Debentures/Bonds/Notes

Short Pointers:

  1. Purpose: Instruments for raising long-term debt.
  2. Issuers:
    • Companies, Government, Special Purpose Vehicles (SPVs), Other Issuers.
  3. Investors: Both Institutional and Individual investors.
  4. Medium of Issuance:
    • Direct issuance by issuers.
    • Through the Stock Exchange (if listed).
  5. Regulation:
    • Reserve Bank of India (RBI).
    • Securities and Exchange Board of India (SEBI).
    • Regulators under the Companies Act.
  6. Types of Debentures/Bonds:
    • Fully Convertible: Convertible into ordinary shares of the issuing company, with conversion terms specified at issue.
    • Partly Convertible Debentures (PCDs): Partially convertible into ordinary shares under specific terms. The non-convertible part is redeemed like a standard debenture.

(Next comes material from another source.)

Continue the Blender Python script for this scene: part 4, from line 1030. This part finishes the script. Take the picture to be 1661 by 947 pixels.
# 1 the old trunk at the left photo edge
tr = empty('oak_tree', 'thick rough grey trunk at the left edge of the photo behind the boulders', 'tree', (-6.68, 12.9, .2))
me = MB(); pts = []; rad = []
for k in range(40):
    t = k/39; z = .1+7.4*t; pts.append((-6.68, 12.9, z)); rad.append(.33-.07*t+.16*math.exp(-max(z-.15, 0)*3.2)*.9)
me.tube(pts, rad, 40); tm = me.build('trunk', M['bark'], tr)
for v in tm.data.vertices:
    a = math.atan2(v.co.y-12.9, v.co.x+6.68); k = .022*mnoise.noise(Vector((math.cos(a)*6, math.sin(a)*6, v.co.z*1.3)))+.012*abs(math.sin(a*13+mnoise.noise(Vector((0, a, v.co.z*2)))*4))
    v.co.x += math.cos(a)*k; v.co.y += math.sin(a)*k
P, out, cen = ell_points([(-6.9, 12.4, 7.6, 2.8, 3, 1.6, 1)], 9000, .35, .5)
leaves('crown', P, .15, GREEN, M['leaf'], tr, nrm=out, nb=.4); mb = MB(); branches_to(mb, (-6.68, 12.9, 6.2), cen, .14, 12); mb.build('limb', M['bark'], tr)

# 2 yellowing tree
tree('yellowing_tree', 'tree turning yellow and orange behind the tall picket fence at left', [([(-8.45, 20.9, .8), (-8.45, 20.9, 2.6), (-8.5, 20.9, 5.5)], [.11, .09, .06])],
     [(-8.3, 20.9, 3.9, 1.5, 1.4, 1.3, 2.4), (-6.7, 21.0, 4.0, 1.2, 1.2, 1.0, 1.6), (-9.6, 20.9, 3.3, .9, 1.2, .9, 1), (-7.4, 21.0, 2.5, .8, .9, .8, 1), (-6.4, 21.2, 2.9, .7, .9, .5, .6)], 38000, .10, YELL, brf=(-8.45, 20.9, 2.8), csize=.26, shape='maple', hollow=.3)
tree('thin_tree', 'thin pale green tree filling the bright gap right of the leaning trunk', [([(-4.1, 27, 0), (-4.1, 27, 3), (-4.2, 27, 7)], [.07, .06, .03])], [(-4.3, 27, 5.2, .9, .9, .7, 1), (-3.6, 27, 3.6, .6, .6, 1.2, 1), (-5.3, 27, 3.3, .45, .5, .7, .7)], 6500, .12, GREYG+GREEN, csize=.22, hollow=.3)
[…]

    • Non-Convertible Debentures (NCDs): Pure debt instruments, repayable/redeemable at maturity without conversion features.
  7. Nature of Instruments: Can be pure debt or quasi-equity.
  8. Short-term Debt Instruments:
    • Treasury Bills: Issued by the government for periods not exceeding one year.
    • Commercial Papers: Issued by companies for short-term debt.
    • Certificate of Deposit: Issued by banks for short-term debt.